Larry Lessig should really stop speaking to the press. He routinely says things as bafflingly ridiculous as this. https://www.newyorker.com/magazine/2023/10/09/they-studied-dishonesty-was-their-work-a-lie “Trust me” is one of the biggest red flags you can ever utter.
All these Ariely stories remind me of the Innovator’s Dilemma guy, Clayton Christensen. He has his whole story about milkshakes, doing a job for truckers that has been told and retold in varying watts, and doesn’t seem to be based on reality. Nobody’s ever called him out for it. All of these behavioralists who consult seem to me to be myth makers.
Completely unrelated, I used to work alongside several pathological liars (either 2 or 4, depending on definitions; all 4 were liars), and you get to know the tells really really well.

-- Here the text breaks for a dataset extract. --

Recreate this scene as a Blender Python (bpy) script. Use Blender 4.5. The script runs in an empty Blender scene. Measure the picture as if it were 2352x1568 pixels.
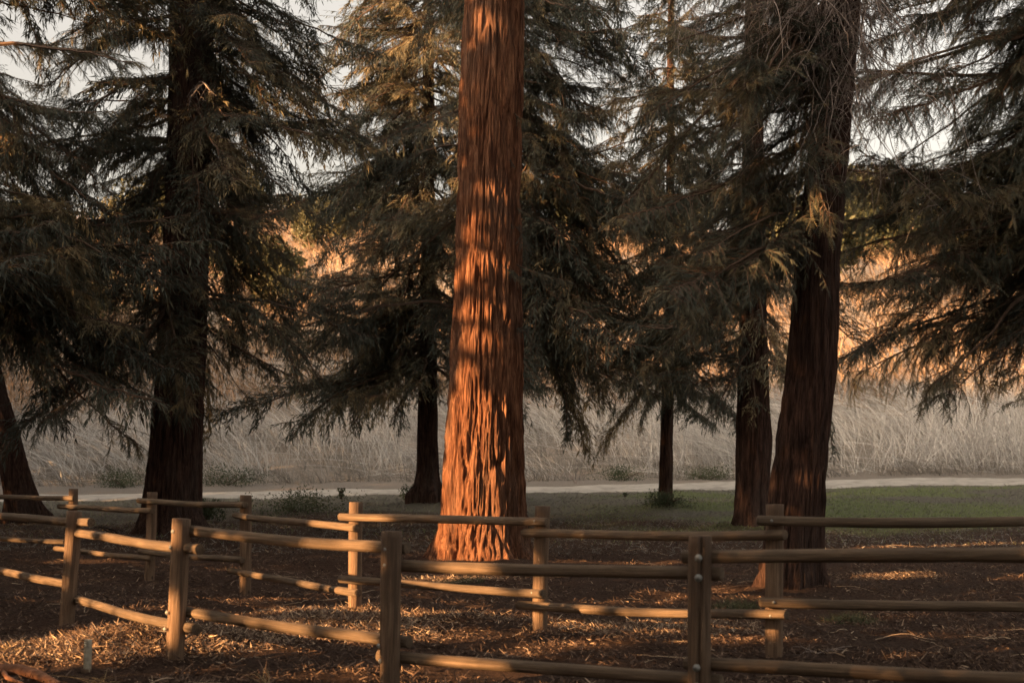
import bpy, math, random
import numpy as np
from mathutils import Vector, Matrix, Euler

random.seed(7)
RNG = np.random.default_rng(7)
R = math.radians
scene = bpy.context.scene
col = scene.collection

# ------------------------------------------------------------------ camera, sky, sun, exposure
FPX, CX, HY, HC = 3267.0, 1176.0, 1123.0, 1.5      # focal length and horizon of a 2352 x 1568 picture, eye height
cam_d = bpy.data.cameras.new("camera")
cam = bpy.data.objects.new("camera", cam_d)
col.objects.link(cam)
cam.location = (0, 0, HC)
cam.rotation_euler = (R(90), 0, 0)
cam_d.sensor_width = 36.0
cam_d.lens = 50.0
cam_d.shift_y = (HY - 784.0) / 2352.0
cam_d.clip_start = 0.1
cam_d.clip_end = 2000.0
cam_d.dof.use_dof = True
cam_d.dof.focus_distance = 20.0
cam_d.dof.aperture_fstop = 2.5
scene.camera = cam

SUN_EL = 10.5
AZ = 62.0                                           # the sun stands behind the camera, this far round to the left
LX, LY = math.sin(R(AZ)), math.cos(R(AZ))           # where the light travels to
TAN = math.tan(R(SUN_EL))
world = bpy.data.worlds.new("World")
scene.world = world
world.use_nodes = True
wn = world.node_tree
wn.nodes.clear()
w_out = wn.nodes.new("ShaderNodeOutputWorld")
w_bg = wn.nodes.new("ShaderNodeBackground")
w_sky = wn.nodes.new("ShaderNodeTexSky")
w_sky.sky_type = 'NISHITA'
w_sky.sun_disc = False
w_sky.sun_elevation = R(SUN_EL)
w_sky.sun_rotation = math.atan2(-LX, -LY)
w_sky.altitude = 100.0
w_sky.air_density = 1.0
w_sky.dust_density = 7.0
w_sky.ozone_density = 1.0
w_tint = wn.nodes.new("ShaderNodeMix")              # white balance of the picture
w_tint.data_type = 'RGBA'
w_tint.blend_type = 'MULTIPLY'
w_tint.inputs[0].default_value = 1.0
w_tint.inputs[7].default_value = (1.0, 0.865, 0.73, 1)
w_sat = wn.nodes.new("ShaderNodeHueSaturation")
w_sat.inputs["Saturation"].default_value = 0.35
wn.links.new(w_sky.outputs[0], w_sat.inputs["Color"])
wn.links.new(w_sat.outputs[0], w_tint.inputs[6])
wn.links.new(w_tint.outputs[2], w_bg.inputs[0])
w_bg.inputs[1].default_value = 0.15
wn.links.new(w_bg.outputs[0], w_out.inputs[0])

sun_d = bpy.data.lights.new("sun", 'SUN')
sun_d.energy = 5.0
sun_d.angle = R(0.5)
sun_d.color = (1.0, 0.54, 0.225)
sun = bpy.data.objects.new("sun", sun_d)
col.objects.link(sun)
sun.location = (-30, -20, 30)
sun.rotation_euler = Vector((LX, LY, -TAN)).to_track_quat('-Z', 'Y').to_euler()

scene.view_settings.view_transform = 'Standard'
scene.view_settings.look = 'None'
scene.view_settings.exposure = 1.95
scene.view_settings.gamma = 1.0
scene.view_settings.use_curve_mapping = False
scene.render.engine = 'CYCLES'
scene.cycles.max_bounces = 5
scene.cycles.diffuse_bounces = 4
scene.cycles.transparent_max_bounces = 4
scene.cycles.sample_clamp_indirect = 4.0

# ------------------------------------------------------------------ small helpers
def at(X, Y, d):
    """the point that shows at (X, Y) of the 2352-wide picture at depth d"""
    return np.array([(X - CX) / FPX * d, d, HC - (Y - HY) / FPX * d])

def _hash(ix, iy, iz, seed):
    h = (ix * 374761393 + iy * 668265263 + iz * 2147483647 + seed * 974634777) & 0xffffffff
    h = ((h ^ (h >> 13)) * 1274126177) & 0xffffffff
    h = (h ^ (h >> 16)) & 0xffffffff
    return h.astype(np.float64) / 4294967295.0

def noise3(x, y, z, seed=0):
    x, y, z = np.broadcast_arrays(np.asarray(x, float), np.asarray(y, float), np.asarray(z, float))
    fx, fy, fz = np.floor(x), np.floor(y), np.floor(z)
    ix, iy, iz = fx.astype(np.int64), fy.astype(np.int64), fz.astype(np.int64)
    tx, ty, tz = x - fx, y - fy, z - fz
    tx, ty, tz = tx*tx*(3-2*tx), ty*ty*(3-2*ty), tz*tz*(3-2*tz)
    def L(a, b, t): return a + (b - a) * t
    c = lambda i, j, k: _hash(ix+i, iy+j, iz+k, seed)
    return L(L(L(c(0,0,0), c(1,0,0), tx), L(c(0,1,0), c(1,1,0), tx), ty),
             L(L(c(0,0,1), c(1,0,1), tx), L(c(0,1,1), c(1,1,1), tx), ty), tz)

def fbm(x, y, z, o=3, seed=0):
    s, a, t = 0.0, 1.0, 0.0
    for i in range(o):
        s = s + a * noise3(x * 2**i, y * 2**i, z * 2**i, seed + i)
        t += a
        a *= 0.5
    return s / t

def new_mesh(name, v, f, mats, mi=None, smooth=False, attr=None):
    """v (N,3); f: list of arrays (M,3) and (K,4)"""
    me = bpy.data.meshes.new(name)
    v = np.asarray(v, np.float32)
    fs = [np.asarray(a, np.int32) for a in f if len(a)]
    loops = np.concatenate([a.ravel() for a in fs])
    sizes = np.concatenate([np.full(len(a), a.shape[1], np.int32) for a in fs])
    me.vertices.add(len(v))
    me.vertices.foreach_set("co", v.ravel())
    me.loops.add(len(loops))
    me.loops.foreach_set("vertex_index", loops)
    me.polygons.add(len(sizes))
    st = np.concatenate([[0], np.cumsum(sizes)[:-1]]).astype(np.int32)
    me.polygons.foreach_set("loop_start", st)
    me.polygons.foreach_set("loop_total", sizes)
    if mi is not None:
        me.polygons.foreach_set("material_index", np.asarray(mi, np.int32))
    me.polygons.foreach_set("use_smooth", np.full(len(sizes), smooth, bool))
    for m in mats:
        me.materials.append(m)
    if attr is not None:
        for k, a in attr.items():
            at_ = me.attributes.new(k, 'FLOAT', 'POINT')
            at_.data.foreach_set("value", np.asarray(a, np.float32))
    me.update(calc_edges=True)
    return me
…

No story is ever told the same way twice even to the same person. When questioned, the teller comes up with an entirely different explanation instead of ever admitting the thing didn’t happen.
Listen, I was once friends with Mike Daisey. When shit came out, I was not “No, despite all evidence, Mike is absolutely an honest person,” because, you know, he was not. (In fact, when he started talking about Chinese manufacturing, I had a distinct whiff of ordure.)
One of the most remarkable things to me about all these studies that turn out to have misused data, etc., is that most researchers apparently keep incredibly poor records; there's no audit history for changes; Excel is somehow the gold standard. I guess that's true in business, but I somehow thought there would be university, journal, and professional standards that required very specific one-way archiving of data, etc.
@glennf FYI, check out the RSE movement, Research Software Engineer(s|ing) an attempt to make research software and data more controlled. Too much software used in research is used once, then lost when it comes time to review. Or researchers leave an organisation and the data is orphaned.

@mattw @glennf

Even in industry, there are a lot of "researchers" who build prototype systems in unsustainable, irreproducible ways and then move on to the next new shiny without investing in reproducible builds, testing, or instrumentation,

leaving UX, QA, reliability and maintenance engineers to wonder "how did this ever work?"

@trochee @glennf True enough. IT is a bit ripe for abuse. Too expensive to do properly when starting up, then 5 years later your company accounts are still done from an Excel spreadsheet that’s “too hard” to replace with something else.